WHAT YOU WILL DO
From the first line of the data below through the line bearing "PI = math.pi", reproduce each line exactly; do not include pictures.

ITEMS
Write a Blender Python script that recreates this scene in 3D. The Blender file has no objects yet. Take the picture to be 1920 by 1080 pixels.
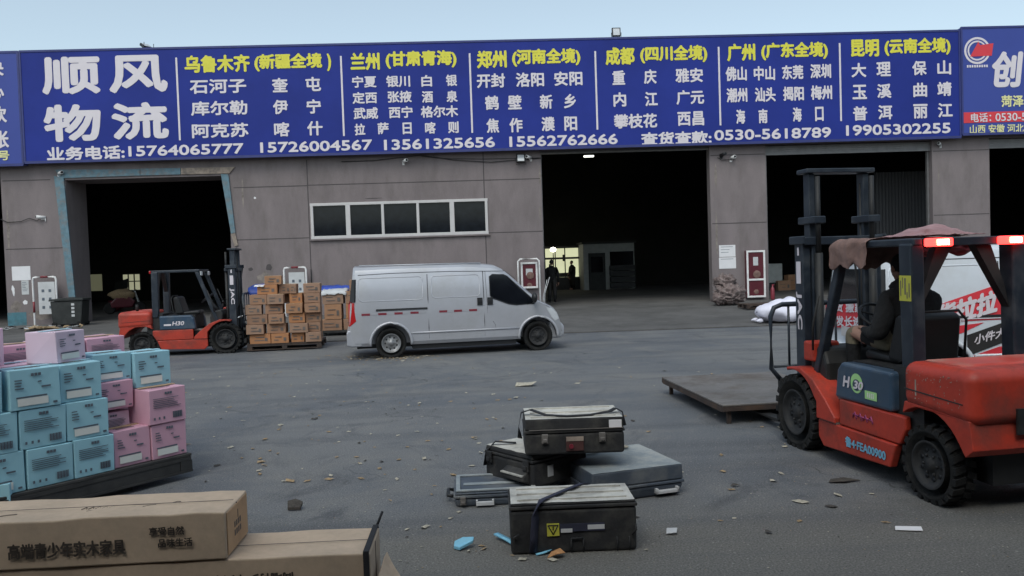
import bpy, bmesh, math, random
from mathutils import Vector, Matrix, noise
random.seed(11)
SC = bpy.context.scene
COL = SC.collection
R_ = math.radians
PI = math.pi

# ------------------------------------------------------------------ camera, sky, sun, exposure
EYE = Vector((0, 0, 1.9)); FPX = 1480.0
ROT = Matrix.Rotation(R_(-2.1), 3, 'Z') @ Matrix.Rotation(PI/2 - R_(1.82), 3, 'X') @ Matrix.Rotation(R_(-1.87), 3, 'Z')
cam = bpy.data.cameras.new('camera'); cam.sensor_width = 36; cam.lens = FPX/1920*36
cam.clip_start = .05; cam.clip_end = 3000
camo = bpy.data.objects.new('camera', cam); COL.objects.link(camo)
camo.matrix_world = Matrix.Translation(EYE) @ ROT.to_4x4()
SC.camera = camo
SUN_EL, SUN_AZ = R_(52), R_(200)          # azimuth clockwise from +Y: low glow behind the photographer
w = bpy.data.worlds.new('World'); SC.world = w; w.use_nodes = True
nt = w.node_tree; nt.nodes.clear()
sky = nt.nodes.new('ShaderNodeTexSky'); sky.sky_type = 'NISHITA'; sky.sun_disc = False
sky.sun_elevation = SUN_EL; sky.sun_rotation = SUN_AZ; sky.air_density = 1.0; sky.dust_density = 2.5; sky.ozone_density = 1.5
bgn = nt.nodes.new('ShaderNodeBackground'); bgn.inputs[1].default_value = .15
hs = nt.nodes.new('ShaderNodeHueSaturation'); hs.inputs['Saturation'].default_value = .54
wo = nt.nodes.new('ShaderNodeOutputWorld')
nt.links.new(sky.outputs[0], hs.inputs['Color']); tn = nt.nodes.new('ShaderNodeMixRGB'); tn.blend_type = 'MULTIPLY'; tn.inputs[0].default_value = 1; tn.inputs[2].default_value = (.90, 1.0, .98, 1)
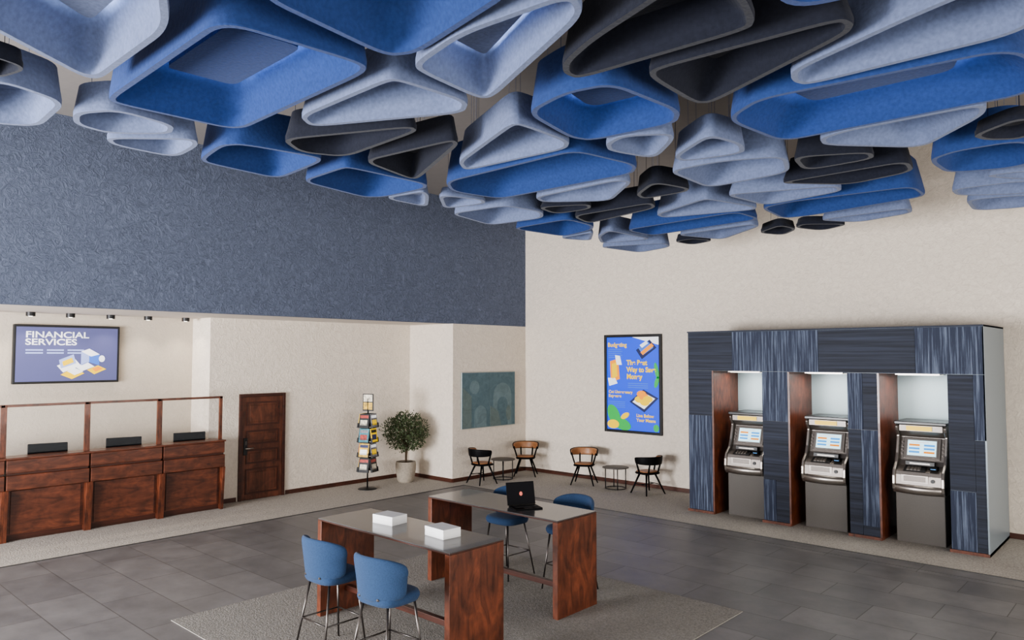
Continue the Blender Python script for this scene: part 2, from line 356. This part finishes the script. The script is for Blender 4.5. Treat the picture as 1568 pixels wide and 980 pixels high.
# ---------------------------------------------------------------- ATMs
def atm(x):
    r=root('atm_machine',(x,-1.42,0))
    w=.36
    box('base_cabinet',(-w+.02,.05,.0),(w-.02,.8,.78),M['atmbase'],r,.01)
    prof=[(.8,.78),(.02,.78),(-.02,.83),(-.035,.90),(-.02,1.04),(.0,1.10),(.15,1.17),(.2,1.25),(.32,1.6),(.22,1.7),(.22,1.78),(.8,1.8)]
    prism('body',prof,-w+.04,w-.04,M['steeld'],r,'X',.01)
    chk=[(.8,.76),(.0,.76),(-.05,.82),(-.07,.90),(-.06,1.02),(-.02,1.12),(.1,1.22),(.16,1.35),(.24,1.62),(.18,1.70),(.16,1.76),(.2,1.82),(.8,1.84)]
    for s in (-1,1):
        prism('cheek',chk,s*w-(.045 if s>0 else 0),s*w+(.045 if s<0 else 0),M['steel'],r,'X',.012)
    bm=bmesh.new(); pr=[]
    for k in range(13):
        t=-1+2*k/12; yy=-.02-.09*(1-t*t)
        pr.append([bm.verts.new((t*w,yy+.05,.76)),bm.verts.new((t*w,yy,.80)),bm.verts.new((t*w,yy-.01,.86)),bm.verts.new((t*w,yy+.02,.9)),bm.verts.new((t*w,.1,.9)),bm.verts.new((t*w,.1,.76))])
    for a,b in zip(pr,pr[1:]):
        for i in range(6): bm.faces.new((a[i],a[(i+1)%6],b[(i+1)%6],b[i])).smooth=True
    bm.faces.new(pr[0]);bm.faces.new(pr[-1]); bmesh.ops.recalc_face_normals(bm,faces=bm.faces)
    meshobj('chin',bm,M['steel'],r)
    box('top_hood',(-w-.005,.14,1.8),(w+.005,.82,1.85),M['atmdark'],r,.01)
    box('header_sign',(-.3,.18,1.7),(.3,.24,1.79),M['steeld'],r)
    box('header_yellow',(-.2,.17,1.71),(.16,.185,1.78),M['pyel'],r)
    g=D.objects.new('screen_unit',None); g.location=(0,.255,1.42); g.rotation_euler=(-math.atan2(.12,.35),0,0); link(g,r)
    box('screen_bezel',(-.26,-.02,-.16),(.26,.03,.18),M['steeld'],g,.008)
    box('screen_bezel_inner',(-.22,-.028,-.13),(.22,-.018,.15),M['steel'],g)
    box('screen',(-.2,-.032,-.11),(.2,-.026,.13),M['scr'],g)
    for z in (-.07,-.015,.04):
        box('menu_item',(-.18,-.034,z),(-.03,-.031,z+.03),M['scrb'] if z<0 else M['pora'],g)
        box('menu_item',(.03,-.034,z),(.18,-.031,z+.03),M['scrb'] if z>-.05 else M['pora'],g)
    box('menu_title',(-.16,-.034,.09),(.1,-.031,.108),M['pwhite'],g)
    for s in(-1,1):
        for z in (-.08,-.02,.04,.1): box('side_key',(s*.285-.015,-.012,z-.012),(s*.285+.015,-.0,z+.012),M['steel'],g)
    box('cash_slot',(-.2,.09,1.19),(.2,.22,1.245),M['atmdark'],r)
    box('cash_shutter',(-.14,.085,1.205),(.14,.1,1.225),M['steel'],r)
    g=D.objects.new('keypad_unit',None); g.location=(-.06,.06,1.13); g.rotation_euler=(math.atan2(.07,.15),0,0); link(g,r)
    box('keypad_plate',(-.15,-.07,0),(.15,.07,.015),M['atmdark'],g)
    for i in range(4):
        for j in range(4): box('key',(-.11+.05*i,-.055+.03*j,.015),(-.07+.05*i,-.035+.03*j,.024),M['steel'],g)
    box('card_reader',(.15,-.01,1.13),(.26,.1,1.19),M['blackp'],r,.008)
    box('card_slot',(.17,-.014,1.155),(.24,-.008,1.163),M['scrb'],r)
    box('deposit_recess',(-.24,-.032,.93),(.14,.0,1.05),M['steel'],r,.004)
    box('deposit_door',(-.2,-.037,.955),(.1,-.03,1.03),M['steeld'],r,.003)
    bm=bmesh.new(); bm_tube(bm,(.2,-.045,.98),(.2,.0,.98),.028,n=16); meshobj('lock',bm,M['atmdark'],r)
for x in (6.47,7.86,9.27): atm(x)
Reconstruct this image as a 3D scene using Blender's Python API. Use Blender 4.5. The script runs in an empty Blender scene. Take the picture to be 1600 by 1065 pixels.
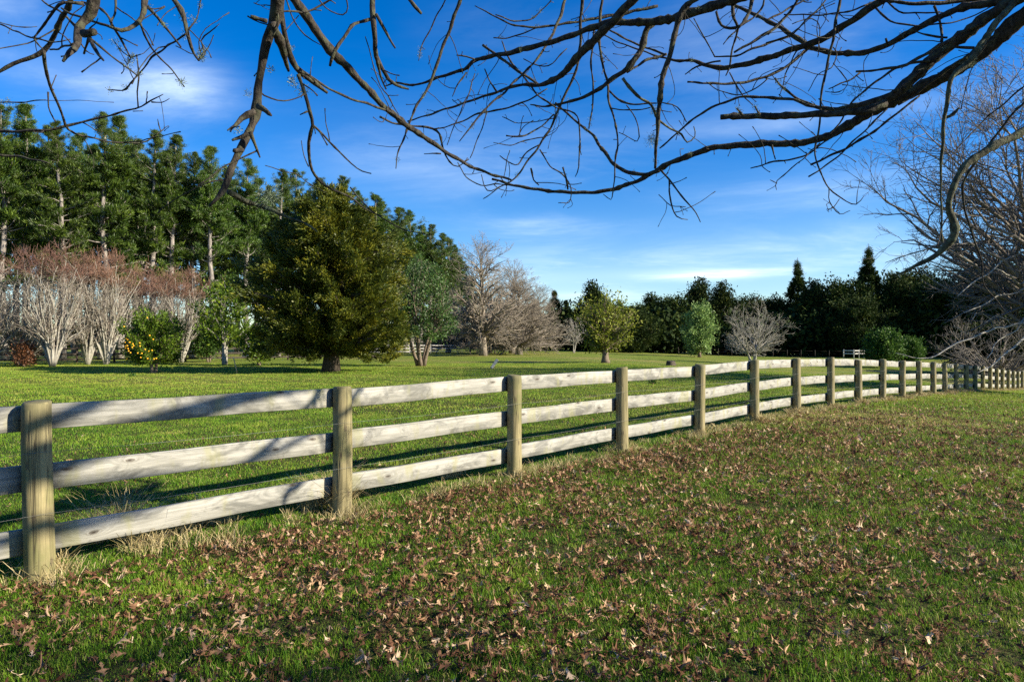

FULL RESPONSE
Write a Blender Python script that recreates this scene in 3D. The Blender file has no objects yet. Take the picture to be 1920 by 1080 pixels.
import bpy, bmesh, math, random
from mathutils import Vector, Matrix, noise
random.seed(11)
SC = bpy.context.scene
COL = SC.collection
R_ = math.radians
PI = math.pi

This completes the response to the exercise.